Friday, January 28, 2005

Dean for chair


It is said that it is always darkest before the dawn. Perhaps this will be even more so should the dems select Howard (Dr. Demento) Dean as the next party chair. Once the dem party is moved even further to the left and becomes even a more minority party, maybe the moderates in the party will finally be able to take control. - Sailor


Dean for chair


By Martin L. Gross


The Democratic Party now faces a vital postelection decision — whether to elect Howard Dean on Feb. 12 as its next national chairman.
The most recent folly of the Democrats was to nominate leftist John Kerry as their presidential candidate. The senator was not only outspoken against the war in Iraq, but refused to allocate money for the troops while voting against virtually every arms program designed to defend America.
Now the Democrats are involved in still another folly, the probable election of their most visible and histrionic leftist, Howard Dean, to lead the party. Democratic National Committee members should, by all means, be encouraged to support him and thus continue their policy of political suicide.

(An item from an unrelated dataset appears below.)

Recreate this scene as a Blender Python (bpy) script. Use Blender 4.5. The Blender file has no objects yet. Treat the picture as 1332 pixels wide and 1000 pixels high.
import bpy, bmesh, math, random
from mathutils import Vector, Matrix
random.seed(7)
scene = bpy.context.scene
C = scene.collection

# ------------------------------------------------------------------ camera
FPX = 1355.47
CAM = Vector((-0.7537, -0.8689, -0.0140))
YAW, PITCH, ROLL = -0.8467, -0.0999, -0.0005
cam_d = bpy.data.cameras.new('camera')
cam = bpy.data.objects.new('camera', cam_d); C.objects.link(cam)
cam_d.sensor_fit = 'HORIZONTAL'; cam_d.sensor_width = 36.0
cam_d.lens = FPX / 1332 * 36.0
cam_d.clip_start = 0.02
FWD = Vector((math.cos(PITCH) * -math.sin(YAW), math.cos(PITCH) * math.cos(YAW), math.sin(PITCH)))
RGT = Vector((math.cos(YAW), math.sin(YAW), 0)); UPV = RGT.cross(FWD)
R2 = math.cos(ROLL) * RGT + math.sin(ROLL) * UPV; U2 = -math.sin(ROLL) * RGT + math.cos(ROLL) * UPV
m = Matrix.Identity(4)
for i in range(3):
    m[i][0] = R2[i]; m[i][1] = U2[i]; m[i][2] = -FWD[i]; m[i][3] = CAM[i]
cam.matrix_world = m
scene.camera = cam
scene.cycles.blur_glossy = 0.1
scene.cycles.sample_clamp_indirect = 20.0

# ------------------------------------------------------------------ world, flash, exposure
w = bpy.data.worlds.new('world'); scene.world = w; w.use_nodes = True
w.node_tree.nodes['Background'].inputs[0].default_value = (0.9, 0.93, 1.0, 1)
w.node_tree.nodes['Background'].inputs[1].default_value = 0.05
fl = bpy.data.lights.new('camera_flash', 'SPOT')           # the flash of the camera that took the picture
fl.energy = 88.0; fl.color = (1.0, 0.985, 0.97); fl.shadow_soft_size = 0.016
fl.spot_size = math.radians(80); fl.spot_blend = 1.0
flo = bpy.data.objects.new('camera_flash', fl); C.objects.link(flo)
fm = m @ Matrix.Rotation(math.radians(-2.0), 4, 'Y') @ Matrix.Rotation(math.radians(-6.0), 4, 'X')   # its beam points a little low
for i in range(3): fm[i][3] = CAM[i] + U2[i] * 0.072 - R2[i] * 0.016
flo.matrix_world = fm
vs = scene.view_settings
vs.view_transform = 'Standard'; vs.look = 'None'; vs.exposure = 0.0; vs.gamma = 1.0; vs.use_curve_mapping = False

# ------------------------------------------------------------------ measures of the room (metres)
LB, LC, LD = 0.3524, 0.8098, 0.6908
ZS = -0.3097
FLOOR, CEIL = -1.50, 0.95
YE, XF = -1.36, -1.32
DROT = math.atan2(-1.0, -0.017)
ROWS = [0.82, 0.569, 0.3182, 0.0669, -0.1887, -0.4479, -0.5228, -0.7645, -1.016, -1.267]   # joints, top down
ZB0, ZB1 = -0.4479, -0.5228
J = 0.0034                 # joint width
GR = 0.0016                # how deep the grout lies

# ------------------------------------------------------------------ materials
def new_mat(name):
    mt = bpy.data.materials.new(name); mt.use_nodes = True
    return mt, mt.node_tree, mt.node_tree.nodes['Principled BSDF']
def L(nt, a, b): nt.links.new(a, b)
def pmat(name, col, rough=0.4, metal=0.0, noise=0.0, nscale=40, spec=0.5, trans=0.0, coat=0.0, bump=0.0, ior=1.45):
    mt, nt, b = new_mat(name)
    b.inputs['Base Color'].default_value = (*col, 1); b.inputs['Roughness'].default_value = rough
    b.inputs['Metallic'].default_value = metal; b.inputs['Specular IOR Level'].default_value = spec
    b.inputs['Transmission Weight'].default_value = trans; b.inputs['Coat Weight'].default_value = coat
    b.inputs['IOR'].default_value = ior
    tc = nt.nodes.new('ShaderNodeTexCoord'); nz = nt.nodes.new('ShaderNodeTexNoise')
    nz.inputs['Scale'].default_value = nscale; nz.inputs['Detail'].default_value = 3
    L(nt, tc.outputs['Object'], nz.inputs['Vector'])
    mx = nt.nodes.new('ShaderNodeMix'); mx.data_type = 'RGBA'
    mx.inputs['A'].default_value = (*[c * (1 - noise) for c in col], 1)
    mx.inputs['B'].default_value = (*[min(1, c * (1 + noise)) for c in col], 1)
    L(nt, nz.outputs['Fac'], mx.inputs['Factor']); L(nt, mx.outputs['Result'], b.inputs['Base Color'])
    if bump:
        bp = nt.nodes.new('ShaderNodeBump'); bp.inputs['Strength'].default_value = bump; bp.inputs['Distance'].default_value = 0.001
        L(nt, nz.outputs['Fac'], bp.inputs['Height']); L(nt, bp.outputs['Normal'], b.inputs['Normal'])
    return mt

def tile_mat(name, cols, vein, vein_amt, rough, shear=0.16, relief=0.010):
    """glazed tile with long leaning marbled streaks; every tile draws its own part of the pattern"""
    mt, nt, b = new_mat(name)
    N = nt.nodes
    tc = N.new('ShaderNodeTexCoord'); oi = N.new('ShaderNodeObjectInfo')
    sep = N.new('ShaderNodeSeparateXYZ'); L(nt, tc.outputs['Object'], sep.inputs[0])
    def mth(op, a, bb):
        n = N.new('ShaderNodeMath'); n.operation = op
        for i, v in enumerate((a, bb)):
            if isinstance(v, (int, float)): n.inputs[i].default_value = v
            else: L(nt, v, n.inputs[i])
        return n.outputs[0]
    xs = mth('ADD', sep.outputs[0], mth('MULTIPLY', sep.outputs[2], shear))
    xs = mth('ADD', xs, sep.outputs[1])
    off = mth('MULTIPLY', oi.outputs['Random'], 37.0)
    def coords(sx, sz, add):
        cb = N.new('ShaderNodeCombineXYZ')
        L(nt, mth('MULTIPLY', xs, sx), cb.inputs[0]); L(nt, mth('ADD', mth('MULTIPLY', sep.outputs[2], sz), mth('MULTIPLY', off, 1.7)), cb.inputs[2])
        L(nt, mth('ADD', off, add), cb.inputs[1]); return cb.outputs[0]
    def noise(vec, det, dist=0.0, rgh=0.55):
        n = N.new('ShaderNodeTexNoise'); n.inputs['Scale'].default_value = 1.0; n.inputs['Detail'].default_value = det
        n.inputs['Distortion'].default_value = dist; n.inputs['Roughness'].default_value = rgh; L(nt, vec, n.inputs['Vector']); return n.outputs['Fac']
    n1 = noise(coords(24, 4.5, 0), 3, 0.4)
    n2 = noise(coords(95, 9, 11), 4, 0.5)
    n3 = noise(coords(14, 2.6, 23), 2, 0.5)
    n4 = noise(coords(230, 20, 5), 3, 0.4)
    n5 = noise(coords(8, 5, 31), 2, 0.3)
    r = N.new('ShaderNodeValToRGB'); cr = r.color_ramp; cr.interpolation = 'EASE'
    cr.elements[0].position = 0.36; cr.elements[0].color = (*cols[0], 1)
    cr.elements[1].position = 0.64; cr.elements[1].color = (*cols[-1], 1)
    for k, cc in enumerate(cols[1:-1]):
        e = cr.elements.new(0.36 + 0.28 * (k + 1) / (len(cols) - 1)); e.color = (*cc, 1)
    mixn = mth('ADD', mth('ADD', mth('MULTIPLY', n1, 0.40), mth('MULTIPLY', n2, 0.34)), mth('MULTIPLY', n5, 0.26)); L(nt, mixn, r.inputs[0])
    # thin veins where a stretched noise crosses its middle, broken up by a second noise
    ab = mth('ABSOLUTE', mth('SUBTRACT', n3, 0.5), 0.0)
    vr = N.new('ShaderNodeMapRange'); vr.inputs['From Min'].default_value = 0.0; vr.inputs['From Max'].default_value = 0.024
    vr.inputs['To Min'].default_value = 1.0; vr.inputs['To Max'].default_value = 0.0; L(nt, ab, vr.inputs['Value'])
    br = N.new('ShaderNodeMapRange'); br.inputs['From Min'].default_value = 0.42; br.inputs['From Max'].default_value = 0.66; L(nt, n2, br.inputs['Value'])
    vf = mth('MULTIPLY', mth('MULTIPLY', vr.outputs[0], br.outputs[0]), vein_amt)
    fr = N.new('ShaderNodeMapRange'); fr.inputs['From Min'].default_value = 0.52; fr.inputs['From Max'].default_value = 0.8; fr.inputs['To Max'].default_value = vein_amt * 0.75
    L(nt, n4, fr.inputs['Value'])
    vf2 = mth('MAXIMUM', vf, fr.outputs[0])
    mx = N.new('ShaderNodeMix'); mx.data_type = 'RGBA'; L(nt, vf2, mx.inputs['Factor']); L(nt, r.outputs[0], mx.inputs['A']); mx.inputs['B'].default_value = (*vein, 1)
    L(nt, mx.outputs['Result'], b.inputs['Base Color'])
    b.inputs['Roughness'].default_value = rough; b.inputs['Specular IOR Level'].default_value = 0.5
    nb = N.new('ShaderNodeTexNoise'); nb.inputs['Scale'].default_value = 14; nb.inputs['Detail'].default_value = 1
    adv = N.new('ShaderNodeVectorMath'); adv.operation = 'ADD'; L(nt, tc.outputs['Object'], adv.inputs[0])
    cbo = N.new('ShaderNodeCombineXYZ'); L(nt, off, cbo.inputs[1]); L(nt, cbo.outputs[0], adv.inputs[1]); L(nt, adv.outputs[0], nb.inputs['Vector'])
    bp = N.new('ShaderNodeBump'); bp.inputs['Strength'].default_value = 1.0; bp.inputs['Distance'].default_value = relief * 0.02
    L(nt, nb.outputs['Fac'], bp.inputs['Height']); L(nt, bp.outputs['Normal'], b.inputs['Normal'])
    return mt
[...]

This continued pull to the far left, the same defeatist policy that has made them a political minority in the Congress, now includes discussion about possible Democratic candidates for president in 2008. The three names most mentioned include Al Gore, a political has-been who has become a naysayer of enormous proportions, John Kerry, who lost the 2004 election by more than 3 million voters, and the newest potential presidential candidate, Hillary Clinton.
Hillary, who has had a sudden metamorphosis as a middle-American, is fooling no one. She remains the most popular candidate among Democrats but invites the same visceral dislike as Howard Dean among the general population. Potentially, she could lose all 50 states in a general election, salvaging only the District of Columbia. Of course, she might take one state, tying the loosing record of the legendary leftist, George McGovern, the Democratic presidential candidate who was trounced in l972, beginning the party's major drift toward isolationism and radicalism, two programs designed to make America fail and weaken it in the world.
But that election folly is still four years away. Now the Democratic Party faces an immediate suicide attempt — the possible election of former Vermont Gov. Howard Dean as chairman. Mr. Dean seems to be the leading candidate for the slot. Let us hope so. It solidifies the reality that Democrats, once the great party of the people, has deteriorated into an alienated minority with no vision of America's greatness and its desire for ever-increasing wealth and security for all its people.
The party has moved so far left, and has become so isolationist with so little support for the successful age-old American foreign policy that has freed more than half the world, that the British Labor Party, once the champion of socialism, is now to the right of our Democrats.
As for Mr. Dean, he is so identified with the lunatic left that just the sight of his face conjures up an image of defeat for the party, as a prisoner of its radical wing. The Democrats are destined to remain a minority unless they break forcefully with their left, which is now correctly identified as an anti-American, anti-wealth cabal with no legitimacy among the growing middle class.
Mr. Dean, Mr. Gore, Mr. Kerry, Mrs. Clinton, Barbara Boxer, Nancy Pelosi, et al., are constantly referred to "liberals." That false euphemism protects them from the scorn they deserve as "leftists." True patriotic liberals such as Franklin Roosevelt Harry Truman, John Kennedy and Lyndon Johnson, were they alive, would shy from these leftists and surely desert the present Democratic Party.
The disgrace of the madly partisan Democrats was vividly demonstrated recently when three-dozen leftist members of the House, along with Sen. Boxer of California, refused to certify the result of the Electoral College, a political rascality that hasn't been tried in 127 years.
America needs two patriotic parties. Now it has one.
By all means elect Howard Dean to lead the Democrats into continued oblivion. Some day, probably soon, they will implode, forcing a realignment of the party back to its historic roots of Jefferson, Jackson and FDR.

Martin L. Gross, author of three New York Times best-sellers on government, is a former Democratic Party official.